This is a new painting, a 16″ by 20″ canvas, that I am calling Humble Home. There’s a real crispness in the color of this piece, both in the clarity of the hues and in the way they react to one another. It has, for lack of a better term, a real snap to it.
The form of this painting, the lone house under a huge dome of sky, is one that I have revisited several times over the years. The idea of a lone home standing against a vast sky always stirs emotion in me. Their is a sense of grandeur and power in such a sky that gives one perspective on their own place and influence in this world. However highly we esteem ourselves, we are indeed tiny before the sky and all its forces, both seen and unseen. Thus the title, Humble Home.
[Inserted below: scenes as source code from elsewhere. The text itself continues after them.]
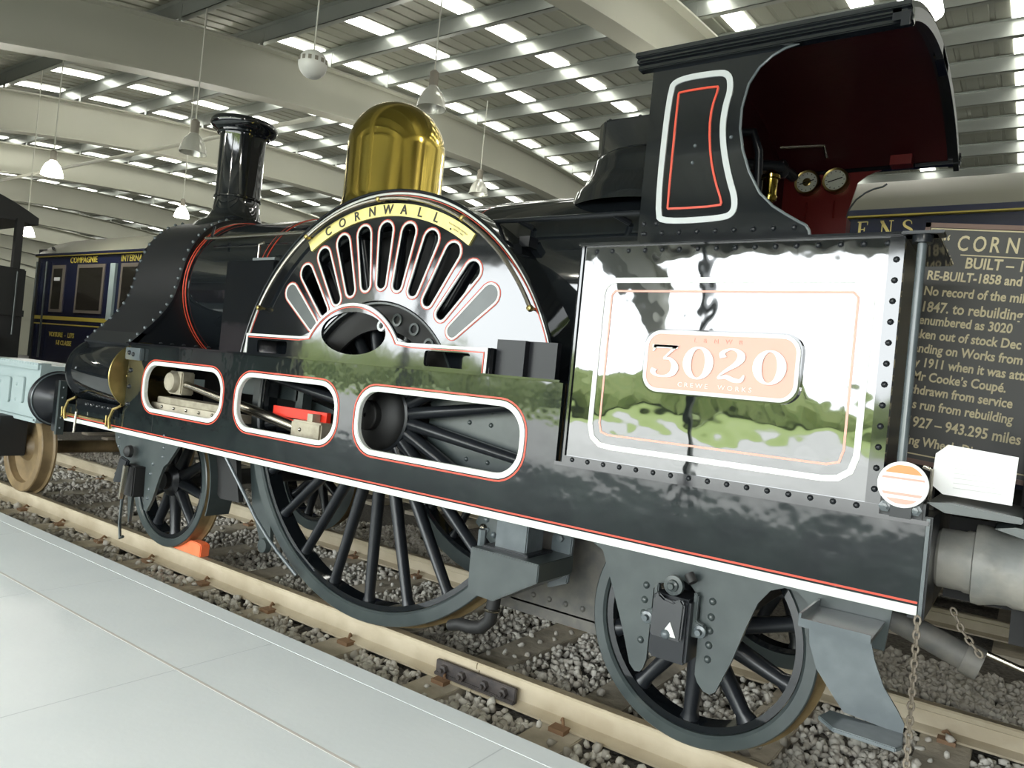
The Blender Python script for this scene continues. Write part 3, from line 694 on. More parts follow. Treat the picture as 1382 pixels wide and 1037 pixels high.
# riveted angle and drain pipes under the cylinder
MB().box((-3.40, -.01, .99), (-2.66, .10, 1.09)).build('front_angle', 'black', loco, bevel=.008)
rivets('rivets', [(-3.20+.095*k, -.012, 1.055) for k in range(6)]+[(-2.76, -.012, .985)], loco, .016)
for x in (-3.50, -2.72):
    tube_obj('drain_pipe', [(x+.12, -.02, 1.10), (x+.03, -.04, 1.06), (x, -.05, .98), (x+.01, -.045, .90)], .012, 'brassd', loco, 8)
    tube_obj('drain_pipe', [(x-.08, -.03, 1.0), (x-.08, -.03, .915), (x+.0, -.03, .91)], .011, 'brassd', loco, 8)
tube_obj('drain_pipe', [(-3.30, -.04, .98), (-3.30, -.045, .80)], .011, 'steel', loco, 8)
tube_obj('drain_bar', [(-3.6, -.02, .94), (-2.85, -.02, .945)], .012, 'brassd', loco, 8)
# front platform, buffer beam and dished buffer
MB().box((-3.75, .03, .88), (-2.62, far(.03), .905)).build('front_platform', 'satin', loco)
bb = MB().box((-3.80, -.02, .76), (-3.70, far(-.02), 1.22)).build('front_buffer_beam', 'black', loco, bevel=.008)
MB().box((-3.70, -.03, .74), (-3.665, .03, 1.22)).build('beam_angle', 'under', bb)
rivets('rivets', [(-3.662, 0, .80+.09*k) for k in range(5)], bb, .012, 'grey', (1, 0, 0))
for cy in (.20, far(.20)):
    bf = MB().lathe([(.001, -.50), (.16, -.49), (.25, -.45), (.265, -.40), (.235, -.36), (.17, -.28), (.13, -.10), (.15, 0), (.001, 0)], (-3.80, cy, 1.02), 'X', 40).build('buffer', 'sbpaint', bb, smooth=True)
    tube_obj('buffer_ring', [(-4.17+.0*k, cy+.247*math.cos(k*PI/16), 1.02+.247*math.sin(k*PI/16)) for k in range(33)], .008, 'grey', bf, 6)
# ---- chimney
CX = -2.975
chim = MB().lathe([(.40, -.12), (.35, -.04), (.285, .0), (.245, .04), (.215, .10), (.204, .20), (.206, .80), (.214, .825), (.235, .835), (.24, .85), (.262, .865), (.292, .885), (.304, .915), (.304, .935), (.290, .958), (.25, .965), (.22, .955), (.17, .90), (.17, .1)], (CX, YC, 2.84), 'Z', 64).build('chimney', 'black', loco, smooth=True, auto=35)
MB().lathe([(.206, 0), (.2135, .006), (.2135, .022), (.206, .028)], (CX, YC, 2.84+.22), 'Z', 64).build('chimney_band', 'black', chim, smooth=True)
# ---- dome
DX = -.905; DR = .382
prof_ = [(.47, -.10), (.43, .0), (.40, .06), (DR, .14), (DR, .545)]+[(DR*math.cos(a), .545+DR*1.0*math.sin(a)) for a in [math.radians(6*k) for k in range(1, 15)]]+[(.001, .545+DR)]
MB().lathe(prof_, (DX, YC, 2.765), 'Z', 96).build('brass_dome', 'brass', loco, smooth=True, auto=60)
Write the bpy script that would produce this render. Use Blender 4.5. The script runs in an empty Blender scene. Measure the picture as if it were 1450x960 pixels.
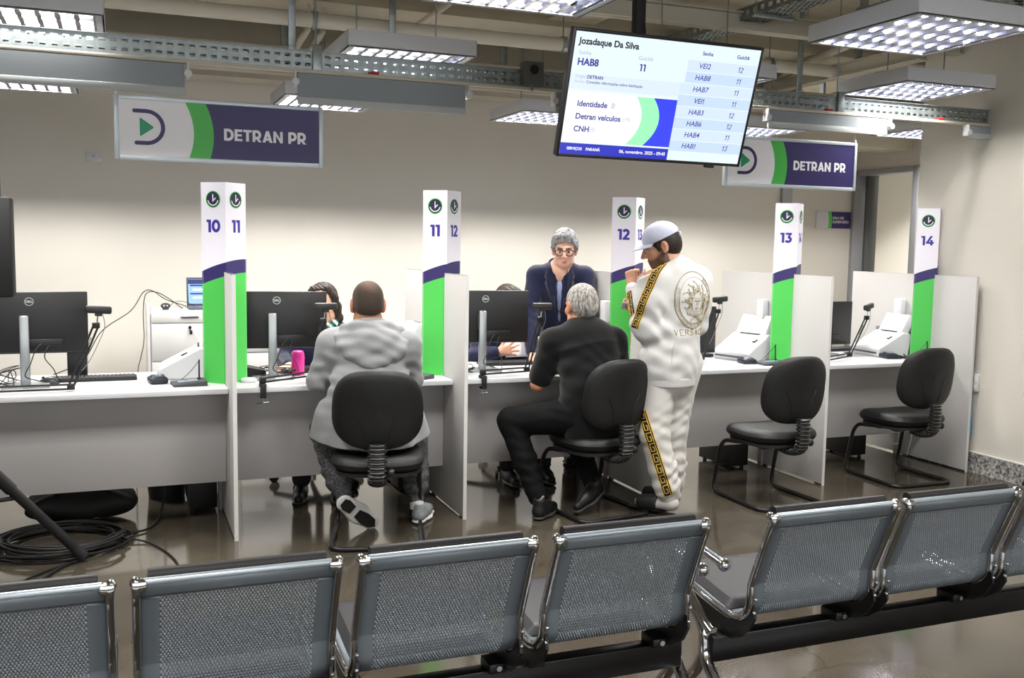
import bpy, bmesh, math, random
import numpy as np
from math import sin, cos, pi, radians, sqrt, atan2
from mathutils import Vector, Matrix, Euler
from mathutils.bvhtree import BVHTree

random.seed(7)
SC = bpy.context.scene
COL = SC.collection
V3 = Vector

# ------------------------------------------------------------------ camera
H, YAW, PITCH, ROLL, FPX = 1.5227, 0.3805, 0.0985, 0.0165, 1383.9
def make_camera():
    cy, sy, cp, sp = cos(YAW), sin(YAW), cos(PITCH), sin(PITCH)
    F = V3((sy*cp, cy*cp, -sp)); R = V3((cy, -sy, 0)); U = R.cross(F)
    R2 = cos(ROLL)*R + sin(ROLL)*U; U2 = -sin(ROLL)*R + cos(ROLL)*U
    cd = bpy.data.cameras.new('camera'); co = bpy.data.objects.new('camera', cd); COL.objects.link(co)
    cd.sensor_width = 36; cd.lens = FPX/1450*36; cd.clip_start = .05
    m = Matrix((R2, U2, -F)).transposed().to_4x4(); m.translation = (0, 0, H)
    co.matrix_world = m
    SC.camera = co
make_camera()

# ------------------------------------------------------------------ materials
def lin(c):
    def f(x):
        x /= 255.0
        return x/12.92 if x <= .04045 else ((x+.055)/1.055)**2.4
    return (f(c[0]), f(c[1]), f(c[2]), 1)
MATS = {}
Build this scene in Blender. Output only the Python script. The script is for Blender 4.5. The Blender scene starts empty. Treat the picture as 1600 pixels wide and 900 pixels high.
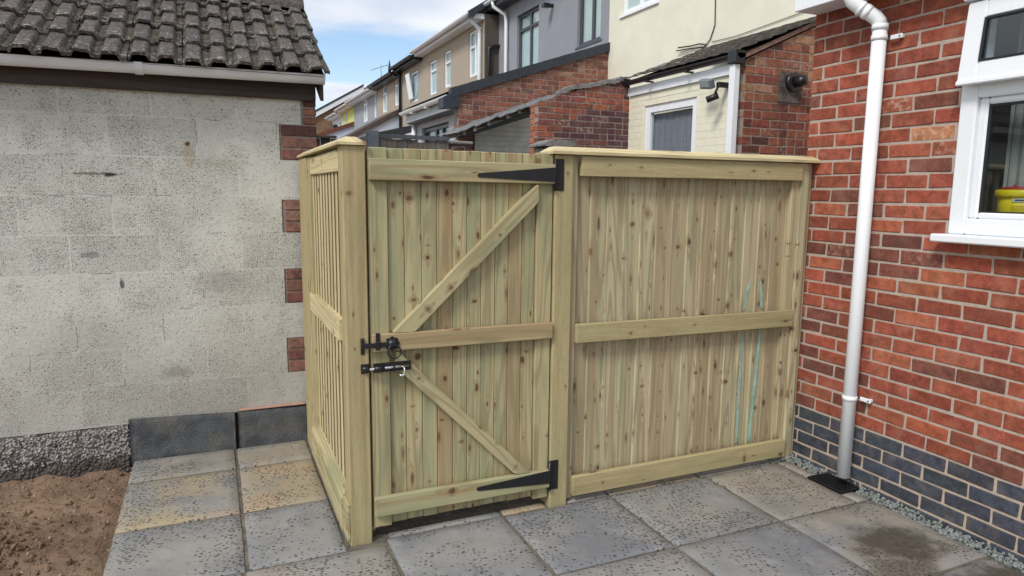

But while the house here is humbled small beneath the forceful sky, it is no less confident of what it is at heart. Humble does not mean a lack of confidence or a form of servility. It simply signifies a knowledge of things greater than one’s self. The house here speaks of a solidness of belief in one’s self and their place , however humble, in the great scheme of the universe. It has purpose.
It brings to mind the words from Ecclesiastes, or the Byrds if you prefer: To everything there is a season, and a time for every purpose under heaven.
Turn, turn, turn…
I love traveling in less-populated areas and seeing occasional homes framed against the horizon. It’s possible to see the house as small and insignificant against the grandeur of the land and sky, but on the other hand – without the house, the scope and scale of the natural world isn’t so immediately apparent.
In that sense, the painting reminds me of the famous “Rubin vase”, the optical illusion that shows either a vase or two faces. Sometimes the land and sky predominate, sometimes the house and tree.
You’re right. Sometimes we do need to have that contrast between the large and small to get a true sense of what really is.
I particularly like this one. To me the house says solitude rather than loneliness.
To me, as well. I try to point out often that solitude does not equate to loneliness.